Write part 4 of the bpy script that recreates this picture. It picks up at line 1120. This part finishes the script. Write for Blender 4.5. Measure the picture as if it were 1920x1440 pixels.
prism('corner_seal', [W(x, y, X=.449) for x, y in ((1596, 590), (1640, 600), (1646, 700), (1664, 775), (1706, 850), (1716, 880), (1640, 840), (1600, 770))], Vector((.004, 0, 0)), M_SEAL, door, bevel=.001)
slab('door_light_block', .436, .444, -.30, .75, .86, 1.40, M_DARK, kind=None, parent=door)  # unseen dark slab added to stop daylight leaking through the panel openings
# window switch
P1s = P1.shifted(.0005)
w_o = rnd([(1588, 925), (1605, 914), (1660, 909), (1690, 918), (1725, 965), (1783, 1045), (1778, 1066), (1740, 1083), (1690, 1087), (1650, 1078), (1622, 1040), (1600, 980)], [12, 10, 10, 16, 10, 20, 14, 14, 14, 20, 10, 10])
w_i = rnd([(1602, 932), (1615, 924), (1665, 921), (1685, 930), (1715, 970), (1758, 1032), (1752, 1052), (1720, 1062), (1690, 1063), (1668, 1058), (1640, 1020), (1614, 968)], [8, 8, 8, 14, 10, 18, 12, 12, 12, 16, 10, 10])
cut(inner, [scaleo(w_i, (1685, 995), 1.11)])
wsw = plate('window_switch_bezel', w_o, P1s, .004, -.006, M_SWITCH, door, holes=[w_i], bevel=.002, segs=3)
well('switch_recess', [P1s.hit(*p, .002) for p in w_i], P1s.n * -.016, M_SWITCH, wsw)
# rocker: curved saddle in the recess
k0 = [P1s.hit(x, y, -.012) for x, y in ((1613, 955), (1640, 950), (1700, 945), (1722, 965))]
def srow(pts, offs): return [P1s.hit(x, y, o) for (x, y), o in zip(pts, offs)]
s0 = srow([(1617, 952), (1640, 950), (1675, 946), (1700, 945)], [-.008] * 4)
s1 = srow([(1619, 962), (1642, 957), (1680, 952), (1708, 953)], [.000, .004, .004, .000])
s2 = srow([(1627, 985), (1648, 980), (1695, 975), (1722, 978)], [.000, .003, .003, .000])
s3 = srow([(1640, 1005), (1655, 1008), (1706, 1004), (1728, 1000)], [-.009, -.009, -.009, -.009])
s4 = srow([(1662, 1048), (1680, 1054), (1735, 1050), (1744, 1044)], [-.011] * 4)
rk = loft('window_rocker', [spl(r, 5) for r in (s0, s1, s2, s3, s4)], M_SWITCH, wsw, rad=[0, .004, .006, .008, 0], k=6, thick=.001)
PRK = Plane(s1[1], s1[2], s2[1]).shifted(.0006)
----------
**What is asked**
Nothing in the data may differ; print all of it exactly as written.

**Result for this exercise**
Write part 4 of the bpy script that recreates this picture. It picks up at line 1120. This part finishes the script. Write for Blender 4.5. Measure the picture as if it were 1920x1440 pixels.
prism('corner_seal', [W(x, y, X=.449) for x, y in ((1596, 590), (1640, 600), (1646, 700), (1664, 775), (1706, 850), (1716, 880), (1640, 840), (1600, 770))], Vector((.004, 0, 0)), M_SEAL, door, bevel=.001)
slab('door_light_block', .436, .444, -.30, .75, .86, 1.40, M_DARK, kind=None, parent=door)  # unseen dark slab added to stop daylight leaking through the panel openings
# window switch
P1s = P1.shifted(.0005)
w_o = rnd([(1588, 925), (1605, 914), (1660, 909), (1690, 918), (1725, 965), (1783, 1045), (1778, 1066), (1740, 1083), (1690, 1087), (1650, 1078), (1622, 1040), (1600, 980)], [12, 10, 10, 16, 10, 20, 14, 14, 14, 20, 10, 10])
w_i = rnd([(1602, 932), (1615, 924), (1665, 921), (1685, 930), (1715, 970), (1758, 1032), (1752, 1052), (1720, 1062), (1690, 1063), (1668, 1058), (1640, 1020), (1614, 968)], [8, 8, 8, 14, 10, 18, 12, 12, 12, 16, 10, 10])
cut(inner, [scaleo(w_i, (1685, 995), 1.11)])
wsw = plate('window_switch_bezel', w_o, P1s, .004, -.006, M_SWITCH, door, holes=[w_i], bevel=.002, segs=3)
well('switch_recess', [P1s.hit(*p, .002) for p in w_i], P1s.n * -.016, M_SWITCH, wsw)
# rocker: curved saddle in the recess
k0 = [P1s.hit(x, y, -.012) for x, y in ((1613, 955), (1640, 950), (1700, 945), (1722, 965))]
def srow(pts, offs): return [P1s.hit(x, y, o) for (x, y), o in zip(pts, offs)]
s0 = srow([(1617, 952), (1640, 950), (1675, 946), (1700, 945)], [-.008] * 4)
s1 = srow([(1619, 962), (1642, 957), (1680, 952), (1708, 953)], [.000, .004, .004, .000])
s2 = srow([(1627, 985), (1648, 980), (1695, 975), (1722, 978)], [.000, .003, .003, .000])
s3 = srow([(1640, 1005), (1655, 1008), (1706, 1004), (1728, 1000)], [-.009, -.009, -.009, -.009])
s4 = srow([(1662, 1048), (1680, 1054), (1735, 1050), (1744, 1044)], [-.011] * 4)
rk = loft('window_rocker', [spl(r, 5) for r in (s0, s1, s2, s3, s4)], M_SWITCH, wsw, rad=[0, .004, .006, .008, 0], k=6, thick=.001)
PRK = Plane(s1[1], s1[2], s2[1]).shifted(.0006)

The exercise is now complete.